I have over the course of my life, due to my religion, my upbringing and various things I’ve learned and experienced developed my own sort of personal philosophy. Everyone has one, whether they realize it or not, mine is just something I’ve put a lot more thought and understanding to than most. It would take hours to delve into every single facet of it but most of it can be summed up in just a few words. Aside from serving my God and my creator with every ounce of my being I feel that it is my job, my goal in life to make the world at least a little bit better each and every day. Secondly I feel that no matter what there is ALWAYS hope and that if you try hard enough you can change the world and make peoples lives better. That, at the end of the day, after all the analysis and dissection is what George Bailey’s story is all about.

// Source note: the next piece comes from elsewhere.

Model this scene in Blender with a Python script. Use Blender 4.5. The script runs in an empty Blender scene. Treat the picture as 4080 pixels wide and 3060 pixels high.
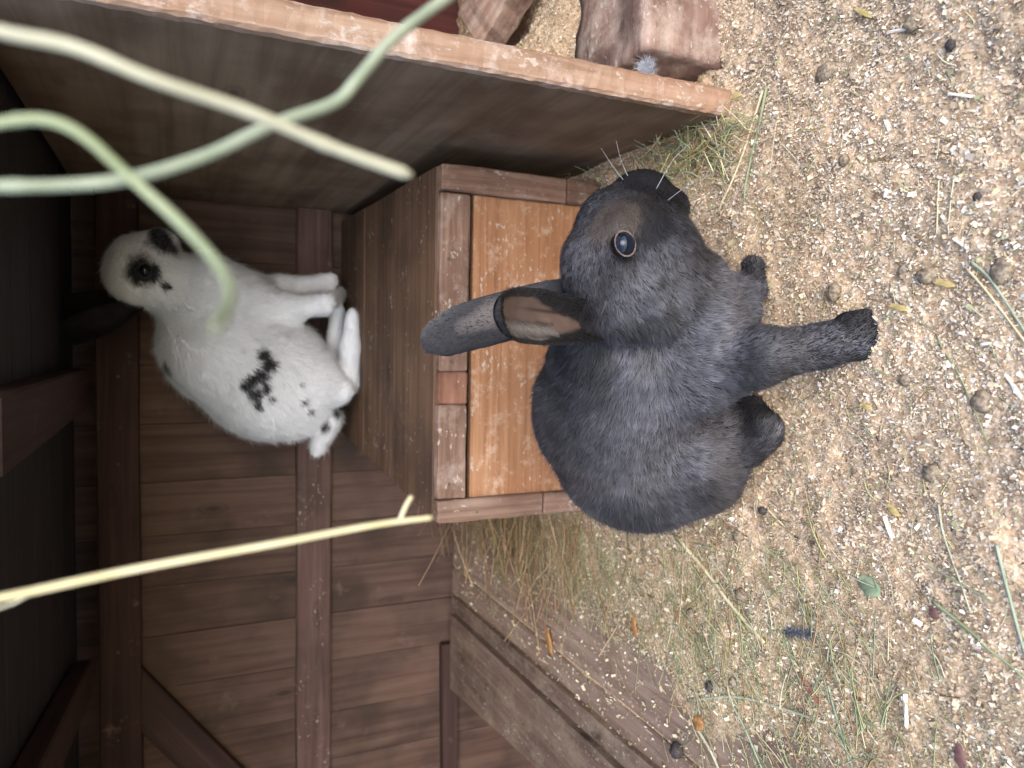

I love idealists. They may be off their nut crazy but I love them none the less and as a result many of my favorite artists fall under that category. Aaron Sorkin, my favorite writer of all time is a dyed in the wool dreamer and idealist and in every single way he is cut from the exact same cloth as Frank Capra. In fact I think at the end of the day Sorkin owes his career and everything he’s ever written to Capra.

Frank Capra was a lot of things but for the most part the guy was not a realist by any stretch of the imagination. His two best films, IT’S A WONDERFUL LIFE and MR. SMITH GOES TO WASHINGTON aren’t accurate portrayals of reality. They’re Capras’s dream of the way the world should be. They’re his way of telling the world to pull it’s head out of it’s rectum and make things better.

In my last post I gushed about my love for George Lucas and how he helped the world learn to fulfill it’s dreams and fantasies. While that’s commendable in many ways I think Capra deserves even greater praise because his visions, his dreams were attainable, they were and still are within mankind’s reach. Capra wasn’t convincing the world it could travel to other galaxies, defeat ultimate evil and have a Wookie for a co-pilot. Instead he was showing the world that if each and every single individual were to simply live for the betterment of the people around them and not themselves nothing would be outside of mankind’s reach. Of course as a religious guy I love the fact that in the case of IT’S A WONDERFUL LIFE he did this all within the frame work of an approving Christian (If albeit slightly theologically off) God.

We live in some very scary, very bad times caused by some very scary, bad (And in the case of certain outgoing politicians, inept) people. Fifteen years ago, as a dumb, punk teenager I would have sat there and thought how stupid it all was. Now as an adult I realize how sad it is and I, like Frank Capra, like George Bailey realize how easy it is to make it better. I don’t think hope, optimism, love and good old fashioned kindness are stupid, I think they’re absolutely essential to furthering mankind.

In every possible way, on every possible level IT’S A WONDEFUL LIFE is one of the best films ever made. One of the greatest film makers of all time directed one of the greatest actors of all time in a story filled with love, drama, heart, emotion, desperation, loss, redemption and so much more than could ever be covered by me or probably any other writer. That’s only part of the reason though that more and more people flock to the simple story of George Bailey, the luckiest man in the world year after year. George wasn’t the luckiest man in the world, he wasn’t the noblest or even the best he was simply a guy that did what he had to do to try and make the world a better place. Frank Capra captured the essence of that idea and displayed it to the world at 24 frames per second. Nothing neither I, nor anyone else can say can hope to match that.

3 comments:

LittleDreamer said...

You may consider me officially convicted. I need to watch this again. I did see Holiday Inn again a few weeks ago. It was much better than I rememembered it being a mere five or six years ago...

Chris W said...

Trust me it's one of those movies that you can't help but like more and more the older you get because it's a very practical adult fairy tale.

Anonymous said...

I would have to agree with you on all accounts, especially in praise of Capra as I've read before that his films had a lot of influence on Mr. Lucas.